On 4 September, this newspaper carried a story on around 50 ex-Infoscians (or employees of Infosys Technologies Ltd) who have quit the software company to venture out as entrepreneurs. The trend isn’t new—it first manifested itself in Infosys’ rival Wipro Ltd in the early 2000s—but the timing is interesting. It comes at a time when the Indian IT services industry is facing its toughest challenge ever: a recession in the US, the largest and most lucrative market for companies such as Infosys, Wipro and others. These companies themselves are looking to do things differently, and different things as they look for ways to combat the decline in their business. However, it is likely that the next new new thing—to borrow a term from writer Michael Lewis—comes from a start-up, much like the ones being founded by ex-Infoscians or ex-Wiproites. Some pundits have held the very success of the Indian IT services model responsible for stifling innovation in areas such as IT products. Maybe the growing signs of vulnerability of this model could engender the next generation of IT companies.

Illustration: Jayachandran / Mint

Illustration: Jayachandran / Mint

The science and business of information technology have both traditionally grown on the back of what writer Tom Wolfe calls defection capital—people leaving an established company to start companies of their own. The trend was first observed in the late 1950s, when eight employees (Intel founder Gordon Moore among them), called the Traitorous Eight, left the company founded by the inventor of the transistor William Shockley to start Fairchild Semiconductor. In the late 1960s, some of these very executives left to start Intel. The trend continued and, interestingly, created as well as fed off Silicon Valley.

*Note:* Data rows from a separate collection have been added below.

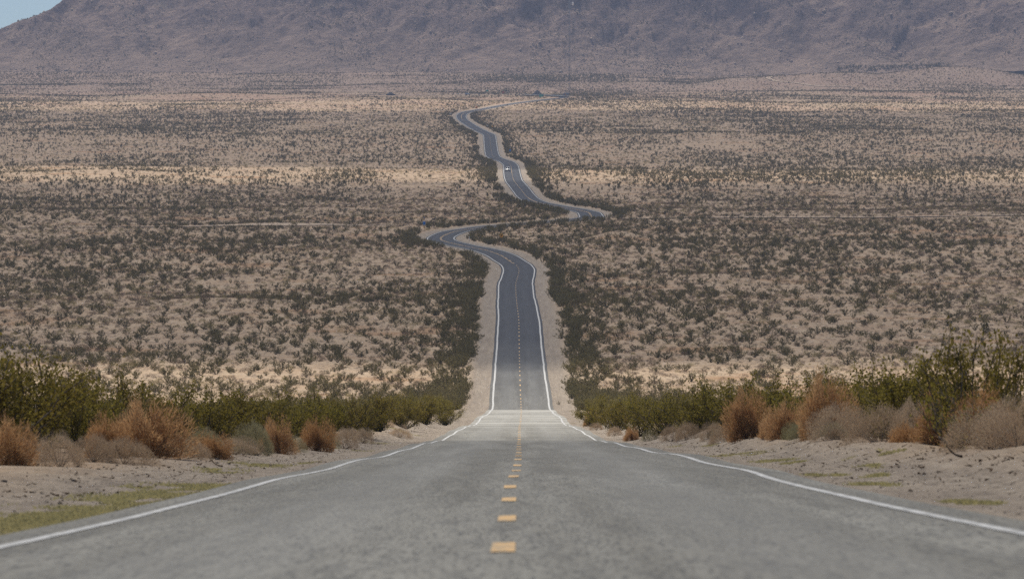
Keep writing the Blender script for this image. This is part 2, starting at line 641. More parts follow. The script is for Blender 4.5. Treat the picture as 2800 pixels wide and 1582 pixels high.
def mountain_z(x, y, want=False):
    px = CX0 + x / y * FPX
    skyl = np.interp(px, [-400, -150, 0, 20, 60, 130, 180, 235, 330, 480, 700, 1000, 1400, 1900, 2400, 3200],
                     [150, 140, 112, 104, 92, 60, 30, 0, -60, -130, -190, -240, -220, -250, -235, -200])
    foot = 8380 + 60 * fbm(x / 300, y * 0, 31, 3) + np.interp(px, [0, 600, 1400, 2000, 2800], [90, 40, 0, -60, -160])
    base = terrain(x, y)
    slope = KSL * (.34 + .66 * sstep(0, 380, y - foot))
    face = base - 3 + np.maximum(y - foot, -60) * slope
    warp = 40 * fbm(x / 160, y / 160, 40, 3)
    g1 = np.abs(fbm((x + .55 * y + warp) / 150, (y - .3 * x) / 420, 41, 4))
    g2 = np.abs(fbm((x - .75 * y - warp) / 95, (y + .4 * x) / 260, 45, 4))
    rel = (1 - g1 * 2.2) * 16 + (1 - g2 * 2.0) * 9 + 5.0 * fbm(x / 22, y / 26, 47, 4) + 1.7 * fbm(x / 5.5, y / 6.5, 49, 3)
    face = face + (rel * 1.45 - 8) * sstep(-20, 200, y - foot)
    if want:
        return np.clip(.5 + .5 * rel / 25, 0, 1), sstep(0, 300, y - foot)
    ridge = (HROW - skyl) / FPX * 9050 + 3.2 * fbm(x / 26, y * 0 + 2, 51, 4) + 1.3 * fbm(x / 6, y * 0 + 5, 52, 3)
    ridge = ridge - .55 * np.maximum(0, y - 9050) + .25 * np.minimum(0, y - 9050) * 0
    return np.minimum(face, ridge)


ny, nx = 330, 900
my = 8260 + (9400 - 8260) * (np.arange(ny) / (ny - 1))
mx = np.linspace(-1050, 1050, nx)
MX, MY = np.meshgrid(mx, my)
MZ = mountain_z(MX, MY)
me = mesh("mountain", np.stack([MX, MY, MZ], -1).reshape(-1, 3), grid_faces(ny, nx), smooth=False)
at_ = mountain_z(MX, MY, True)
fattr(me, "relief", at_[0])
fattr(me, "height", at_[1])
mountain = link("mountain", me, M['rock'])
tag(mountain, "bare purple brown rocky mountain filling the top of the view", "mountain", kind='structure')
# lower ridge far behind on the left
bx = np.linspace(-1500, -700, 160)
by = np.linspace(10600, 11400, 60)
BX, BY = np.meshgrid(bx, by)
pxb = CX0 + BX / BY * FPX
crest = (HROW - np.interp(pxb, [-1500, -500, -100, 8, 40, 200], [60, 80, 92, 97, 112, 190])) / FPX * 10900
BZ = crest - .45 * np.abs(BY - 10900) + 8 * fbm(BX / 60, BY / 60, 61, 4)
ridge = link("ridge", mesh("ridge", np.stack([BX, BY, BZ], -1).reshape(-1, 3), grid_faces(60, 160)), M['rock'])
tag(ridge, "low dark ridge peeping out behind the left foot of the mountain", "ridge", kind='structure')


# ------------------------------------------------------------------ roads
def ribbon(name, offs, y0, y1, lift, m, parent=None, wob=0.0, keep=None):
    """strip following the road between lateral offsets, lying just over the ground"""
    k = (YS >= y0 - 1e-6) & (YS <= y1 + 1e-6)
    yy = YS[k]
    if keep is None and (len(yy) == 0 or yy[0] > y0 + .01):
        yy = np.concatenate([[y0], yy])
    if yy[-1] < y1 - .01:
        yy = np.concatenate([yy, [y1]])
    w = wob * fbm(yy / 38, yy * 0, 71, 3) if wob else 0 * yy
    off = np.array(offs)[None, :] + np.sign(np.array(offs))[None, :] * w[:, None] * (np.abs(np.array(offs)) > 3)[None, :]
    X = x_road(yy)[:, None] + off
    Y = np.repeat(yy[:, None], X.shape[1], 1)
    Z = road_surface(X, Y) + lift
    me = mesh(name, np.stack([X, Y, Z], -1).reshape(-1, 3), grid_faces(*X.shape), smooth=True)
    fattr(me, "s", off)
    return me


def road_surface(X, Y):
    s = X - x_road(Y)
    # piecewise linear along the same rows as the ground so that nothing pokes through
    i = np.clip(np.searchsorted(YS, Y) - 1, 0, len(YS) - 2)
    t = (Y - YS[i]) / (YS[i + 1] - YS[i])

    def row(j):
        yj = YS[j]
        return z_road(yj) + .0165 * (1 - sstep(150, 330, yj)) * s
    lift = .012 + .05 * sstep(900, 3000, Y)
    return row(i) * (1 - t) + row(i + 1) * t + lift


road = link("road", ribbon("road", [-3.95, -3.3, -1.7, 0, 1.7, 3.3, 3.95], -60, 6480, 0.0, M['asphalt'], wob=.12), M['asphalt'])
tag(road, "two lane desert highway dipping then snaking up to the mountain", "road", kind='structure')
for sg in (-1, 1):
    a, b = (3.38, 3.58) if sg > 0 else (-3.58, -3.38)
    em = ribbon("edge_marking", [a, b], -60, 6300, .006, M['white_paint'], wob=.10)
    co = np.empty(len(em.vertices) * 3, np.float32)
    em.vertices.foreach_get("co", co)
    co = co.reshape(-1, 2, 3)
    wide = .56 + .68 * sstep(400, 1100, co[:, 0, 1])
    mid_ = co.mean(1, keepdims=True)
    co = mid_ + (co - mid_) * wide[:, None, None]
    em.vertices.foreach_set("co", co.ravel())
    e = link("edge_marking", em, M['white_paint'], road)
    e['label'] = "solid white edge line"
V, F = [], []


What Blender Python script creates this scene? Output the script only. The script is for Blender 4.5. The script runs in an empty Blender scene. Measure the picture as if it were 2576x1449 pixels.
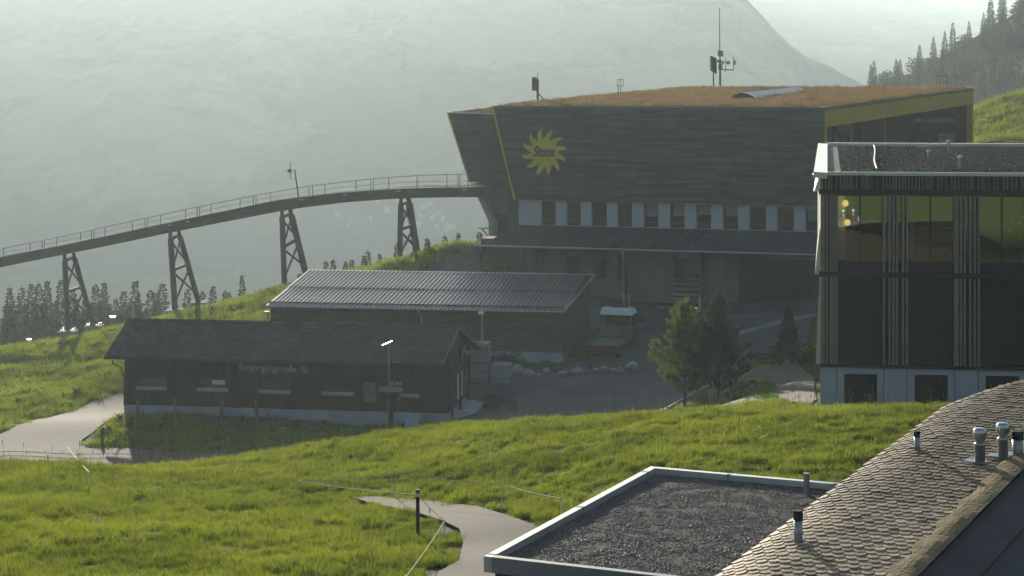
import bpy, bmesh, math, random
import numpy as np
from mathutils import Vector, Matrix, geometry, noise as mnoise
random.seed(7); np.random.seed(7)
R = math.radians
C = bpy.context.scene.collection
SC = bpy.context.scene

# ------------------------------------------------------------------ camera, sky, sun, exposure
F, CX, HY = 4800.0, 1288.0, 200.0          # focal length and horizon of the photograph on a 2576-wide grid
SUN_EL, SUN_AZ = 9.2, -12.5               # sun beyond the station, a little to the left
HAZE_DENSITY = 0.00023
cam_d = bpy.data.cameras.new('camera'); cam = bpy.data.objects.new('camera', cam_d); C.objects.link(cam)
cam.location = (0, 0, 0); cam.rotation_euler = (R(90), 0, 0)
cam_d.sensor_width = 36; cam_d.lens = F/2576*36; cam_d.shift_y = (HY-724.5)/2576
cam_d.clip_start = 0.5; cam_d.clip_end = 9000
SC.camera = cam
w = bpy.data.worlds.new('World'); SC.world = w; w.use_nodes = True
nt = w.node_tree; bg = nt.nodes['Background']
sky = nt.nodes.new('ShaderNodeTexSky'); sky.sky_type = 'NISHITA'; sky.sun_disc = False
sky.sun_elevation = R(SUN_EL); sky.sun_rotation = R(SUN_AZ) ; sky.altitude = 1300; sky.dust_density = 2.0
nt.links.new(sky.outputs[0], bg.inputs[0]); bg.inputs[1].default_value = 0.09
sl = bpy.data.lights.new('sun', 'SUN'); sl.energy = 5.0; sl.angle = R(0.55); sl.color = (1.0, 0.92, 0.76)
sun = bpy.data.objects.new('sun', sl); C.objects.link(sun)
sd = Vector((math.sin(R(SUN_AZ))*math.cos(R(SUN_EL)), math.cos(R(SUN_AZ))*math.cos(R(SUN_EL)), math.sin(R(SUN_EL))))
sun.rotation_euler = sd.to_track_quat('Z', 'Y').to_euler(); sun.location = sd*200
vs = SC.view_settings; vs.view_transform = 'Standard'; vs.look = 'None'; vs.gamma = 1; vs.use_curve_mapping = False
vs.exposure = 0.92
SC.render.engine = 'CYCLES'
SC.cycles.use_denoising = True
SC.cycles.max_bounces = 6; SC.cycles.diffuse_bounces = 3; SC.cycles.transparent_max_bounces = 12
SC.cycles.volume_bounces = 0

# ------------------------------------------------------------------ helpers
def P(px, py, Y): return Vector(((px-CX)*Y/F, Y, (HY-py)*Y/F))

def setp(o, label=None, cat=None, group=None, kind=None):
    if label: o['label'] = label
    if cat: o['category'] = cat
    if group: o['group'] = group
    if kind: o['kind'] = kind
    return o

class MB:
    def __init__(s): s.v=[]; s.f=[]; s.t=[]; s.m=[]
    def add(s, vs, fs, tone=None, mi=0):
        b=len(s.v); s.v += [tuple(x) for x in vs]
        tn = random.random() if tone is None else tone
        for f in fs: s.f.append(tuple(b+i for i in f)); s.t.append(tn); s.m.append(mi)
        return s
    def box(s, x0,x1,y0,y1,z0,z1, tone=None, mi=0):
        return s.add([(x0,y0,z0),(x1,y0,z0),(x1,y1,z0),(x0,y1,z0),(x0,y0,z1),(x1,y0,z1),(x1,y1,z1),(x0,y1,z1)],
              [(0,3,2,1),(4,5,6,7),(0,1,5,4),(1,2,6,5),(2,3,7,6),(3,0,4,7)], tone, mi)
    def hexa(s, p, tone=None, mi=0):      # eight corners: bottom ring then top ring
        return s.add(p,[(0,3,2,1),(4,5,6,7),(0,1,5,4),(1,2,6,5),(2,3,7,6),(3,0,4,7)],tone,mi)
    def bar(s, p0, p1, wx, wy, up=(0,0,1), tone=None, mi=0):
        p0=Vector(p0);p1=Vector(p1);d=(p1-p0).normalized();u=Vector(up)
        a=d.cross(u)
        if a.length<1e-4: a=d.cross(Vector((0,1,0)))
        a.normalize(); b=a.cross(d)
        a*=wx/2;b*=wy/2
        q=[p0-a-b,p0+a-b,p0+a+b,p0-a+b,p1-a-b,p1+a-b,p1+a+b,p1-a+b]
        return s.hexa(q,tone,mi)
    def tube(s, pts, r, n=8, tone=None, mi=0, r1=None):
        pts=[Vector(p) for p in pts]; k=len(pts); vs=[]; fs=[]
        for i,p in enumerate(pts):
            d=(pts[min(i+1,k-1)]-pts[max(i-1,0)]).normalized()
            a=d.cross(Vector((0,0,1)))
            if a.length<1e-3: a=d.cross(Vector((1,0,0)))
            a.normalize(); b=d.cross(a)
            rr = r if r1 is None else r+(r1-r)*i/(k-1)
            for j in range(n):
                t=2*math.pi*j/n; vs.append(p+a*rr*math.cos(t)+b*rr*math.sin(t))
        for i in range(k-1):
            for j in range(n): fs.append((i*n+j,i*n+(j+1)%n,(i+1)*n+(j+1)%n,(i+1)*n+j))
        fs.append(tuple(range(n))[::-1]); fs.append(tuple((k-1)*n+j for j in range(n)))
        return s.add(vs,fs,tone,mi)
    def lathe(s, prof, n=16, c=(0,0,0), tone=None, mi=0):
        vs=[];fs=[]
        for r,z in prof:
            for j in range(n):
                t=2*math.pi*j/n; vs.append((c[0]+r*math.cos(t),c[1]+r*math.sin(t),c[2]+z))
        for i in range(len(prof)-1):
            for j in range(n): fs.append((i*n+j,i*n+(j+1)%n,(i+1)*n+(j+1)%n,(i+1)*n+j))
        fs.append(tuple(range(n))[::-1]); fs.append(tuple((len(prof)-1)*n+j for j in range(n)))
        return s.add(vs,fs,tone,mi)
    def prism(s, pts, vec, tone=None, mi=0):
        n=len(pts); pts=[Vector(p) for p in pts]; vec=Vector(vec)
        fs=[tuple(range(n))[::-1],tuple(range(n,2*n))]+[(i,(i+1)%n,n+(i+1)%n,n+i) for i in range(n)]
        return s.add(pts+[p+vec for p in pts],fs,tone,mi)
    def mesh(s, name, mats, smooth=False):
        me=bpy.data.meshes.new(name); me.from_pydata(s.v,[],s.f)
        if not isinstance(mats,(list,tuple)): mats=[mats]
        for m in mats: me.materials.append(m)
        at=me.attributes.new('tone','FLOAT','FACE'); at.data.foreach_set('value',np.array(s.t,dtype=np.float32))
        if len(mats)>1: me.polygons.foreach_set('material_index',np.array(s.m,dtype=np.int32))
        if smooth: me.polygons.foreach_set('use_smooth',np.ones(len(s.f),dtype=bool))
        me.update(); return me
    def build(s, name, mats, parent=None, smooth=False, kind=None, label=None, loc=None):
        o=bpy.data.objects.new(name,s.mesh(name,mats,smooth)); C.objects.link(o)
        if parent is not None: o.parent=parent
        if kind: o['kind']=kind
        if label: o['label']=label
        if loc is not None: o.location=loc
        return o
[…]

Apart from changing models in the IT industry, the new wave of start-ups in Bangalore could also do their bit for the evolution of the city, much like previous waves have done. Bangalore, India’s own Silicon Valley, is quite similar to the original in terms of the so-called cluster effect, where companies in a particular business end up being located close to each other, but it hasn’t thus far displayed the sort of link between start-ups and educational institutions that the original has (think Stanford). Bangalore does have two excellent institutions, the Indian Institute of Science and the Indian Institute of Management, and the new wave of start-ups may do well to explore how they can tap the skills resident in both.